Kosciuszko Foundation in Washington DC - Past Events

Lecture

Saturday, May 7, 2011, at 4:30pm

Henryk Grynberg  born in 1936 in Warsaw, Poland, is a child survivor of the Holocaust. From 1959 he worked for the State Jewish Theater in Warsaw as an actor. While the company was touring the US in 1967, he refused to return to Poland in protest against the regime's antisemitic campaign and the censorship of his writing. He has lived in America ever since.

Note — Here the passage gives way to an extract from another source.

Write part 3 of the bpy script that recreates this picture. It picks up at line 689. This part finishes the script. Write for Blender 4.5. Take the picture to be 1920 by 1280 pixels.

Henryk Grynberg has published about thirty books of prose, poetry, essays, and drama depicting the Holocaust experience and the post-Holocaust trauma. Each new book is a further record of the fates of people who have been saved from oblivion by the writer. Written in his native Polish, his works have been translated into English, French, German, Italian, Dutch, Hebrew, Swedish, Czech and Hungarian. He has received major Polish literary prizes, including the Tadeusz Borowski Fellowship (1966), The Koscielski Award (1966), The Alfred Jurzykowski Award (1990), and Jan Karski-Pola Nirenska Award (1996), and has been four time nominated for Poland's most prestigious "Nike" Literary Prize.

His collection Drohobycz, Drohobycz and Other Stories, published in English by Penguin Books, has received the 2002 Koret Jewish Book Award. Available in English are also: documentary tales Children of Zion (1997) and a two-part autobiographical novel The Jewish War and the Victory (2001).

Member of the American PEN since 1975, he has an honorary degree of Doctor of Hebrew Letters from Chicago's Spertus College.  Henryk Grynberg received his MA in Journalism at Warsaw University and MA in Russian Literature at UCLA. He has also received the Polish Government's Golden Cross of Merit (Zloty Krzyz Zaslugi) and the 2008 title of Distinguished Humanist from the Melton Center for Jewish Studies at the Ohio State University. He is currently working on his next book Pamietnik outsidera, which will be published soon.